--- Start Data ---
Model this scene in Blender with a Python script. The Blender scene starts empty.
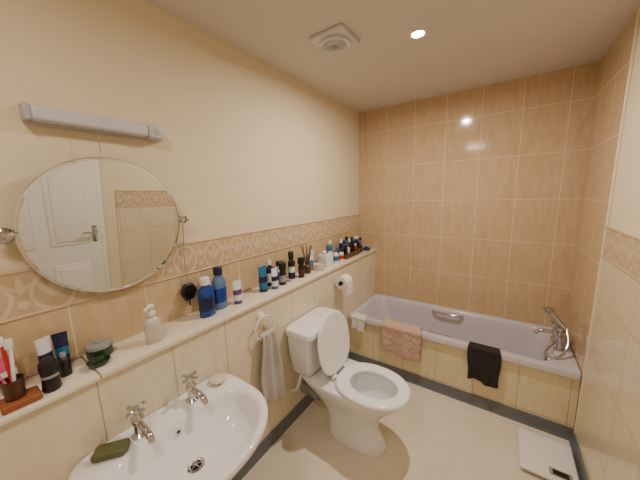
import bpy, bmesh, math, random
from mathutils import Vector, Matrix
random.seed(4)
S = bpy.context.scene
COL = S.collection

# ------------------------------------------------------------------ materials
def lin(c):
    return tuple(((v/255)/12.92 if v/255 <= .04045 else (((v/255)+.055)/1.055)**2.4) for v in c)+(1,)

class NT:
    def __init__(s, name):
        s.m = bpy.data.materials.new(name); s.m.use_nodes = True
        s.t = s.m.node_tree; s.n = s.t.nodes; s.l = s.t.links
        s.b = s.n['Principled BSDF']
    def new(s, k): return s.n.new(k)
    def link(s, a, b): s.l.new(a, b)
    def math(s, op, a, b=None, c=None):
        n = s.n.new('ShaderNodeMath'); n.operation = op
        for i, v in enumerate((a, b, c)):
            if v is None: continue
            if isinstance(v, (int, float)): n.inputs[i].default_value = v
            else: s.l.new(v, n.inputs[i])
        return n.outputs[0]
    def mix(s, f, a, b):
        n = s.n.new('ShaderNodeMix'); n.data_type = 'RGBA'
        if isinstance(f, (int, float)): n.inputs[0].default_value = f
        else: s.l.new(f, n.inputs[0])
        for i, v in ((6, a), (7, b)):
            if isinstance(v, tuple): n.inputs[i].default_value = v
            else: s.l.new(v, n.inputs[i])
        return n.outputs[2]

def mat(name, c, rough=.5, metal=0, var=.04, scale=30, trans=0, coat=0, bump=0, emis=None, estr=0, ior=1.5):
    k = NT(name); b = k.b
    base = lin(c)
    nz = k.new('ShaderNodeTexNoise'); nz.inputs['Scale'].default_value = scale
    g = k.new('ShaderNodeNewGeometry'); k.link(g.outputs['Position'], nz.inputs['Vector'])
    dark = tuple(v*(1-var*2) for v in base[:3])+(1,)
    k.link(k.mix(nz.outputs['Fac'], base, dark), b.inputs['Base Color'])
    b.inputs['Roughness'].default_value = rough
    b.inputs['Metallic'].default_value = metal
    b.inputs['IOR'].default_value = ior
    b.inputs['Transmission Weight'].default_value = trans
    b.inputs['Coat Weight'].default_value = coat
    if bump:
        bp = k.new('ShaderNodeBump'); bp.inputs['Strength'].default_value = bump
        bp.inputs['Distance'].default_value = .004
        k.link(nz.outputs['Fac'], bp.inputs['Height']); k.link(bp.outputs[0], b.inputs['Normal'])
    if emis:
        b.inputs['Emission Color'].default_value = lin(emis); b.inputs['Emission Strength'].default_value = estr
    return k.m

def tile_mat(name, ax, tw, th, ou, ov, c1, c2, grout, rough=.18, msize=.0026, bevel=.3, sat=1):
    k = NT(name); b = k.b
    g = k.new('ShaderNodeNewGeometry'); sp = k.new('ShaderNodeSeparateXYZ'); k.link(g.outputs['Position'], sp.inputs[0])
    cb = k.new('ShaderNodeCombineXYZ')
    k.link(k.math('ADD', sp.outputs['XYZ'.index(ax[0])], ou), cb.inputs[0])
    k.link(k.math('ADD', sp.outputs['XYZ'.index(ax[1])], ov), cb.inputs[1])
    br = k.new('ShaderNodeTexBrick'); k.link(cb.outputs[0], br.inputs['Vector'])
    br.offset = 0; br.squash = 1
    br.inputs['Scale'].default_value = 1
    br.inputs['Brick Width'].default_value = tw; br.inputs['Row Height'].default_value = th
    br.inputs['Mortar Size'].default_value = msize; br.inputs['Mortar Smooth'].default_value = .3
    mp = k.new('ShaderNodeMapping'); k.link(g.outputs['Position'], mp.inputs[0]); mp.inputs['Scale'].default_value = (5, 5, 1.1)
    nz = k.new('ShaderNodeTexNoise'); k.link(mp.outputs[0], nz.inputs[0]); nz.inputs['Scale'].default_value = 7
    nz.inputs['Detail'].default_value = 7; nz.inputs['Distortion'].default_value = .3
    mr = k.new('ShaderNodeMapRange'); k.link(nz.outputs['Fac'], mr.inputs[0]); mr.inputs[1].default_value = .25; mr.inputs[2].default_value = .75
    body = k.mix(mr.outputs[0], lin(c1), lin(c2))
    k.link(k.mix(br.outputs['Fac'], body, lin(grout)), b.inputs['Base Color'])
    k.link(k.math('ADD', k.math('MULTIPLY', br.outputs['Fac'], .4), rough), b.inputs['Roughness'])
    bp = k.new('ShaderNodeBump'); bp.inputs['Strength'].default_value = bevel; bp.inputs['Distance'].default_value = .003
    bp.invert = True
    k.link(br.outputs['Fac'], bp.inputs['Height']); k.link(bp.outputs[0], b.inputs['Normal'])
    return k.m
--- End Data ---
Task to carry out =>
Return, from the data, each line that has the word "scene" in it.

Expected output =>
Model this scene in Blender with a Python script. The Blender scene starts empty.
S = bpy.context.scene